Police on the trail of Safaricom IPO refund fraudsters

Former President Mwai Kibaki launches the Safaricom IPO in 2008. Some investors lost their refunds after oversubscription of IPO. Photo/FILE

What you need to know:

  • The Capital Markets Fraud Investigation Unit has issued warrants of arrest for nine suspects, accused of colluding with bank officials to cash investors’ cheques.
  • The fraudsters obtained millions of shillings by using fake names similar to those of investors owed Safaricom IPO refunds.

Police are on the trail of nine fraudsters suspected of having pocketed millions of shillings by cashing out Safaricom IPO refund cheques belonging to investors through forgery of identity.

The Capital Markets Fraud Investigation Unit, which works closely with the Capital Markets Authority (CMA), has issued warrants of arrest for nine suspects, accused of colluding with bank officials to cash investors’ cheques.
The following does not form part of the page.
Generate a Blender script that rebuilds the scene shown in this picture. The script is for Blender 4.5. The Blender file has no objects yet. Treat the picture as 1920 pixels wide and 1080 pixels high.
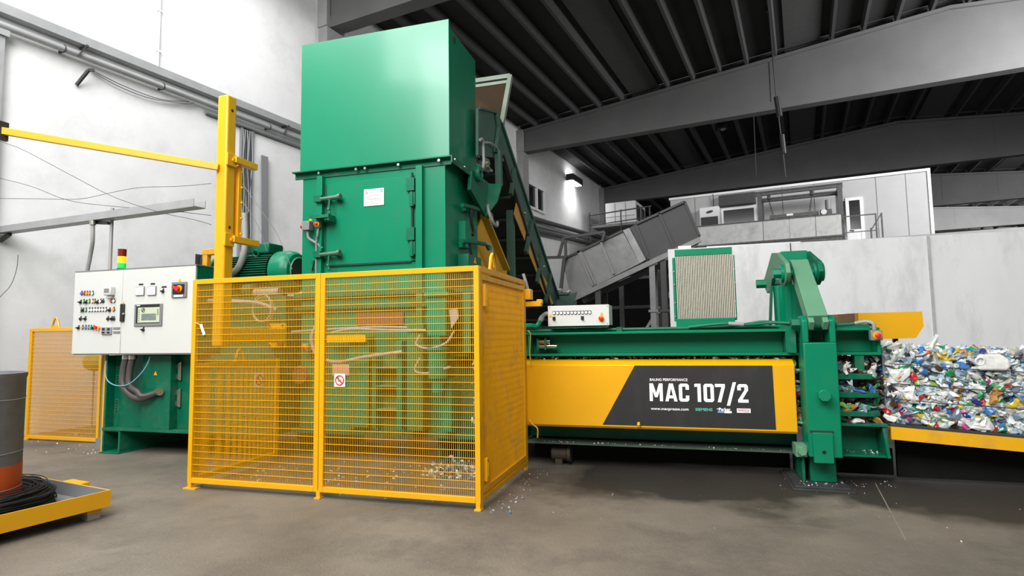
import bpy, bmesh, math, random
from math import sin, cos, pi, radians, sqrt
from mathutils import Vector as V, Matrix, noise
random.seed(7)
D = bpy.data
COL = bpy.context.scene.collection

# ------------------------------------------------------------------ camera survey
# world axes: X along the press, Y away from the camera, Z up, metres
F = 1088.43
CAM = V((0, 0, 1.5))
def _cam_rot(p, r, yaw):
    R0 = Matrix(((1, 0, 0), (0, 0, -1), (0, 1, 0)))
    Rp = Matrix(((1, 0, 0), (0, cos(p), sin(p)), (0, -sin(p), cos(p))))
    Rr = Matrix(((cos(r), -sin(r), 0), (sin(r), cos(r), 0), (0, 0, 1)))
    Ry = Matrix(((cos(yaw), -sin(yaw), 0), (sin(yaw), cos(yaw), 0), (0, 0, 1)))
    return Rr @ Rp @ R0 @ Ry
R = _cam_rot(.0807105, -.0145904, -.2860425)
RT = R.transposed()
def ray(px, py): return RT @ V(((px - 960) / F, (py - 540) / F, 1))
def PY(px, py, y): d = ray(px, py); return CAM + d * (y / d.y)
def PX(px, py, x): d = ray(px, py); return CAM + d * (x / d.x)
def PZ(px, py, z): d = ray(px, py); return CAM + d * ((z - CAM.z) / d.z)
# the hall is turned about 10 degrees against the press
BA = -.1764443
BX = V((cos(BA), sin(BA), 0)); BY = V((-sin(BA), cos(BA), 0))
def W(x, y, z): return BX * x + BY * y + V((0, 0, z))
def TB(p): return V((p.dot(BX), p.dot(BY), p.z))
def PBX(px, py, x): d = ray(px, py); return TB(CAM + d * (x / d.dot(BX)))
def PBY(px, py, y): d = ray(px, py); return TB(CAM + d * (y / d.dot(BY)))

# ------------------------------------------------------------------ materials
def lin(c):
    c /= 255.
    return c / 12.92 if c <= .04045 else ((c + .055) / 1.055) ** 2.4
def S(r, g, b): return (lin(r), lin(g), lin(b), 1)
def mat(name, col, rough=.5, metal=0., coat=0., var=.12, vscale=3., bump=0., bscale=40., dirt=0., dcol=(.09, .075, .055, 1), dscale=2.5, spec=.5, stretch=(1, 1, 1)):
    m = D.materials.new(name); m.use_nodes = True
    nt = m.node_tree; n = nt.nodes; l = nt.links
    b = n['Principled BSDF']
    b.inputs['Roughness'].default_value = rough
    b.inputs['Metallic'].default_value = metal
    b.inputs['Specular IOR Level'].default_value = spec
    if coat:
        b.inputs['Coat Weight'].default_value = coat; b.inputs['Coat Roughness'].default_value = .12
    tc = n.new('ShaderNodeTexCoord'); mp = n.new('ShaderNodeMapping'); l.new(tc.outputs['Object'], mp.inputs[0])
    mp.inputs['Scale'].default_value = stretch
    nz = n.new('ShaderNodeTexNoise'); nz.inputs['Scale'].default_value = vscale; nz.inputs['Detail'].default_value = 6; nz.inputs['Roughness'].default_value = .62
    l.new(mp.outputs[0], nz.inputs['Vector'])
    mr = n.new('ShaderNodeMapRange'); mr.inputs[1].default_value = .3; mr.inputs[2].default_value = .7
    mr.inputs[3].default_value = 1 - var; mr.inputs[4].default_value = 1 + var * .6
    l.new(nz.outputs['Fac'], mr.inputs[0])
    mx = n.new('ShaderNodeMix'); mx.data_type = 'RGBA'; mx.blend_type = 'MULTIPLY'; mx.inputs[0].default_value = 1
    mx.inputs[6].default_value = col; l.new(mr.outputs[0], mx.inputs[7])
    out = mx.outputs[2]
    if dirt:
        nz2 = n.new('ShaderNodeTexNoise'); nz2.inputs['Scale'].default_value = dscale; nz2.inputs['Detail'].default_value = 9; nz2.inputs['Roughness'].default_value = .7
        l.new(mp.outputs[0], nz2.inputs['Vector'])
        r2 = n.new('ShaderNodeMapRange'); r2.inputs[1].default_value = .5; r2.inputs[2].default_value = .72; r2.inputs[3].default_value = 0; r2.inputs[4].default_value = dirt
        l.new(nz2.outputs['Fac'], r2.inputs[0])
        m2 = n.new('ShaderNodeMix'); m2.data_type = 'RGBA'; l.new(r2.outputs[0], m2.inputs[0]); l.new(out, m2.inputs[6]); m2.inputs[7].default_value = dcol
        out = m2.outputs[2]
        r3 = n.new('ShaderNodeMapRange'); r3.inputs[3].default_value = rough; r3.inputs[4].default_value = min(1, rough + .35)
        l.new(r2.outputs[0], r3.inputs[0]); l.new(r3.outputs[0], b.inputs['Roughness'])
    l.new(out, b.inputs['Base Color'])
    if bump:
        nb = n.new('ShaderNodeTexNoise'); nb.inputs['Scale'].default_value = bscale; nb.inputs['Detail'].default_value = 5
        l.new(mp.outputs[0], nb.inputs['Vector'])
        bp = n.new('ShaderNodeBump'); bp.inputs['Strength'].default_value = bump; bp.inputs['Distance'].default_value = .02
        l.new(nb.outputs['Fac'], bp.inputs['Height']); l.new(bp.outputs[0], b.inputs['Normal'])
    return m
def emis(name, col, e):
    m = mat(name, col, .3, var=0)
    b = m.node_tree.nodes['Principled BSDF']; b.inputs['Emission Color'].default_value = col; b.inputs['Emission Strength'].default_value = e
    return m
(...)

Three of the charge sheets seen by the Business Daily indicate that the fraudsters obtained millions of shillings by using fake names similar to those of investors owed Safaricom initial public offering (IPO) refunds.

According to the charge sheets, Patricia Wanjiku Mwaura  stole Safaricom IPO refund cheques worth Sh780,000 in 2008 at Standard Investment Bank.

Ms Mwaura is alleged to have used an alias of Jane Patricia Mwaura in addition to forging an identity card in that name.

“Patricia Wanjiku Mwaura alias Jane Patricia Mwaura…on or about September 3, 2008 at Standard Investment Bank along Kenyatta Avenue…stole a Safaricom refund cheque of face value Sh780,000 property of Citi Bank,” reads the charge sheet of one of the wanted people.

Another suspect is Abraham Kiprotich Langat alias Yussuf Agrippa, who has three pending criminal cases at the Kericho, Milimani and Makadara law courts on 10 counts of forgery of share deposit forms.

The forms are normally used when converting (immobilising) share certificates into electronic accounts.

Six other suspects have been listed as “unknown” in a public notice published Tuesday by the anti-fraud unit and the CMA, having used fake identification documents while carrying out the fraud.

The warrants mark the latest effort to address the issue of theft of investors’ refunds which stained the 2008 Safaricom IPO.

CMA has in the past five years been filing charges against people suspected of theft of Safaricom IPO refunds, some of whom are former employees of stockbrokerage firms.

The Safaricom IPO which was seeking to raise about Sh51 billion attracted more applications than targeted, leaving stockbrokers to process a huge numbers of refund cheques.

The limited capacity to handle the refunds opened the way for fraudsters to move in and take advantage of the ensuing confusion.

About 800,000 investors applied for the 10 billion Safaricom shares on sale during the IPO, many of them local retail investors.

Fraudsters took advantage of the sheer volumes of cheques on issue and colluded with stockbrokers and bank staff to access and cash stolen cheques.

Apart from stolen cheques, the refund process was also marred by unclaimed refunds that led to disagreements between the selling agents and Citibank, which was the main receiving bank for the offer.

Citibank said in 2010 that it was holding up to Sh141 million of investors’ refunds, and insisted that these could only be paid to investors who presented full identification documents. The figure was later revised downwards to about Sh117 million.

CMA in a statement had clarified that reasons for the refund delays included lack of support documents by investors, dead applicants, lack of investor awareness, failure to trace the cheques with respective selling agents, long distances to the respective selling agents, wrong or change of applicants’ addresses, and errors on personal identification information on the cheques.

Efforts to reconcile the refund claims between the receiving bank and selling agents were abandoned without completion. This was the case even as several meetings were held between the bank and market intermediaries in an effort to resolve the issue.

Ngenye Kariuki stockbrokers chairman Ngenye Kariuki blamed the Safaricom IPO for the collapse of his firm. He said the IPO left many stockbrokers in debt after the regulator ordered the intermediaries to pay investors’ refund claims running into hundreds of millions of shillings from their own resources.

The CMA has since lifted statutory management for the broker.

In April 2012, a committee comprising of officials from Citibank, the banking sector, and capital markets regulators was formed to find ways of refunding the investors.